Last edited by herr_prof (June 27, 2015 5:30 pm)

Yes! I saw Duracell play a few years back in Aberdeen. I remember at the end of his set the crowd applauded like he'd just achieved some Herculean feat, or defeated an extremely difficult Boss in real life. That was how it felt, such a physical performance!

Sorry to hear he's stopped making music. That's a real shame.

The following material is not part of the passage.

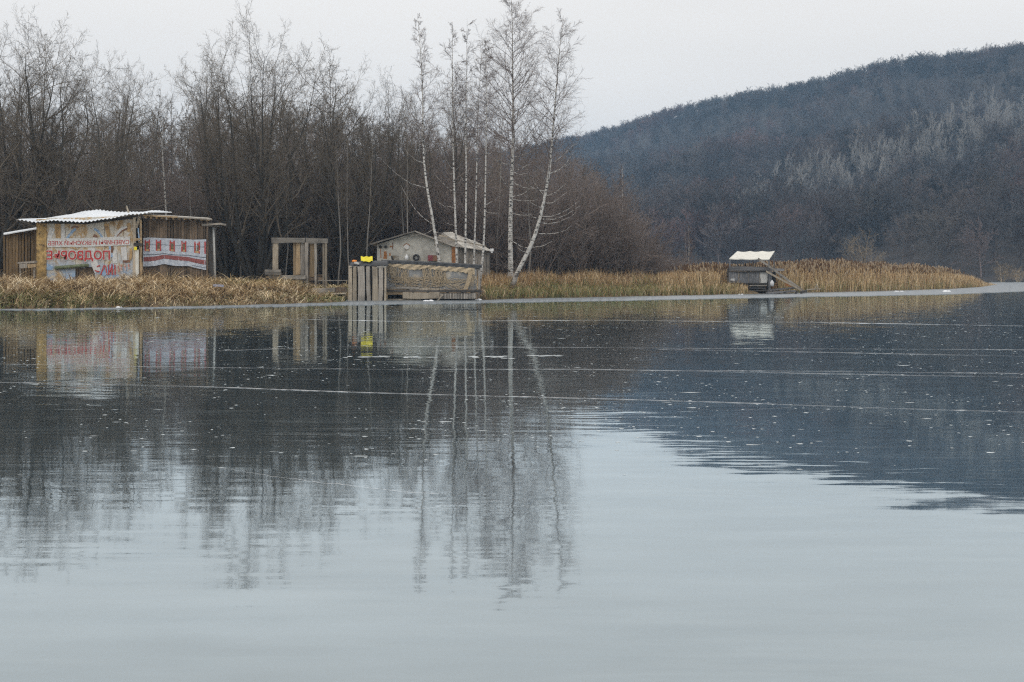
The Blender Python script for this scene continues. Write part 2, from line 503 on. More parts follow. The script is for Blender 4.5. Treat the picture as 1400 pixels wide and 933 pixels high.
def rim_mat():
    m, t, b = mat('frosted_rim_ice')
    n1 = noise(t, pos_scaled(t, (.5, 1.5, 1)), 1.5, 5, .6)
    c = ramp(t, [(.3, (.09, .11, .125)), (.7, (.22, .25, .275))], n1.outputs['Fac'])
    t.links.new(c, b.inputs['Base Color']); b.inputs['Roughness'].default_value = .38
    b.inputs['IOR'].default_value = 1.5
    return m
M['rim'] = rim_mat()

# ------------------------------------------------------------------ terrain
SH = np.array([(-1600, 438), (-900, 432), (-300, 426), (0, 423.4), (100, 422.3), (200, 420.6), (300, 418.6), (360, 417.0), (430, 415.0), (470, 413.6), (476, 410.2), (530, 410), (600, 410), (654, 409.8), (662, 410.8),
               (700, 409.4), (760, 408.0), (800, 407.4), (900, 405.2), (1000, 403.2), (1060, 402), (1100, 400.8), (1200, 398.6), (1300, 395.4), (1340, 393), (1356, 390.6)], dtype=float)
def shoreY(px):
    px = np.asarray(px, dtype=float)
    py = np.interp(px, SH[:, 0], SH[:, 1])
    # small coves and tongues
    y = CAMH * F / (py - HOR)
    return y + .35 * np.sin(px * .11) + .22 * np.sin(px * .37 + 1) + .12 * np.sin(px * .83)
def fbm(x, y):
    return (np.sin(x * .9 + 1.3 * np.sin(y * .7)) + .6 * np.sin(y * 1.3 + x * .5 + 2) + .4 * np.sin(2.3 * x - 1.7 * y)) / 2.0
def groundz(x, y):
    x = np.asarray(x, dtype=float); y = np.asarray(y, dtype=float)
    px = 700 + F * x / y
    d = y - shoreY(px)
    top = np.interp(px, [-300, 300, 405, 440, 480, 560, 700, 1000, 1200, 1356], [.88, .84, .84, .5, .5, .75, .7, .4, .3, .1])
    z = np.where(d < 0, d * .12, .12 * (1 - np.exp(-d / .3)) + top * (1 - np.exp(-np.maximum(d, 0) / 4.5)))
    z = z + (.09 * fbm(x * 1.1, y * 1.1) + .12 * fbm(x * .45 + 3, y * .5)) * np.clip(d / 1.5, 0, 1) * np.clip((1000 - px) / 300, .3, 1)
    edge = np.clip((1358 - px) / 30, 0, 1)
    return np.where(edge < 1, z * edge - .4 * (1 - edge), z)
pxs = np.concatenate([np.arange(-1600, -300, 20), np.arange(-300, 1362, 3)])
rows = np.concatenate([np.linspace(-3, 6, 28), np.linspace(6.6, 40, 36), np.linspace(45, 230, 24)])
gx = []; 
PX, D = np.meshgrid(pxs, rows)
# behind the reed spit on the right there is ice again, so the land narrows to its tip
thick = np.interp(PX, [900, 1000, 1100, 1250, 1350], [230, 60, 34, 22, 4])
Dd = np.where(D > 0, D * thick / 230.0 if False else np.minimum(D, thick), D)
Yg = shoreY(PX) + Dd
Xg = (PX - 700) * Yg / F
Zg = groundz(Xg, Yg)
Zg = np.where((PX > 940) & (D >= thick), -.35, Zg)
nr, ncol = PX.shape
idx = np.arange(nr * ncol).reshape(nr, ncol)
q = np.stack([idx[:-1, :-1], idx[:-1, 1:], idx[1:, 1:], idx[1:, :-1]], -1).reshape(-1, 4)
link('ground', np_mesh('ground', np.stack([Xg, Yg, Zg], -1), q, smooth=True), M['ground'])['kind'] = 'structure'

# lake ice to the horizon
me = bpy.data.meshes.new('ice')
S_ = 1500
me.from_pydata([(-S_, -S_, 0), (S_, -S_, 0), (S_, S_, 0), (-S_, S_, 0)], [], [(0, 1, 2, 3)])
link('ice', me, M['ice'])['kind'] = 'structure'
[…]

I think the basic idea of his kit is like he's consistently feeding a tap tempo and that helps keep the sequencer in time with his playing, allowing him to slow down or accelerate parts by banging the drums. I hadn't seen a video of his in years, had totally forgotten what his name was. Glad this got posted, he totally rocked that shit. Sad to hear he lost his hearing sad

Thx for sharing this, didn't know about him.
Impressive!

I was lucky enough to see him in Liverpool - I messaged him a few times back in the day for a ChipFest show, but nothing ever came of it. Sad to read of his hearing issues sad

i do a lot of the same kind of stuff that he does in terms of volume and combining chip and drums and its definitely taking its toll on my hearing, then again ive been tracking vgm albums with drums and headphones on for 15+ years now and that didnt do me any favors im sure.. he had told me his hearing was fucked but he didnt get into detail, did he say if it was a confined incident or what. i stopped wearing earplugs in 2008 and i take much more than a full stack when i practice a few times daily so it makes me wonder about the details, maybe he had some amps super hardcore loud.. when you combine live drums and chips, you have to be really really careful. thankfully i have, but the longterm exposure has still killed my hearing, i wont lie. i counteract it by getting a lot of magnesium and potassium and it does help a good bit, but i dont let up at all so while i probably dont have hearing loss, i definitely have some hearing damage.

Thanks for the explanations everyone! I still feel like the guy in the space harrier video though! That part at the end is the most metal thing of all time.

n00bstar wrote:

I think the basic idea of his kit is like he's consistently feeding a tap tempo and that helps keep the sequencer in time with his playing, allowing him to slow down or accelerate parts by banging the drums. I hadn't seen a video of his in years, had totally forgotten what his name was. Glad this got posted, he totally rocked that shit. Sad to hear he lost his hearing sad

The way the nord mod sequencer works isnt a tap tempo (constant average of incoming clock that averages into the a constant tempo) but something that advances a step every drum impulse. This is kinda more impressive than a tap tempo because if dude stops playing the song stops, making the whole thing an impressive act of physical will and stamina (albeit one on a pretty linear path).

Can't stop listening to this guy, such a fascinating concept. It's rare that these types of setups are more than just a novelty, but this guy goes so far above and beyond. It's a damn shame about his hearing, but at least he got to do this at all.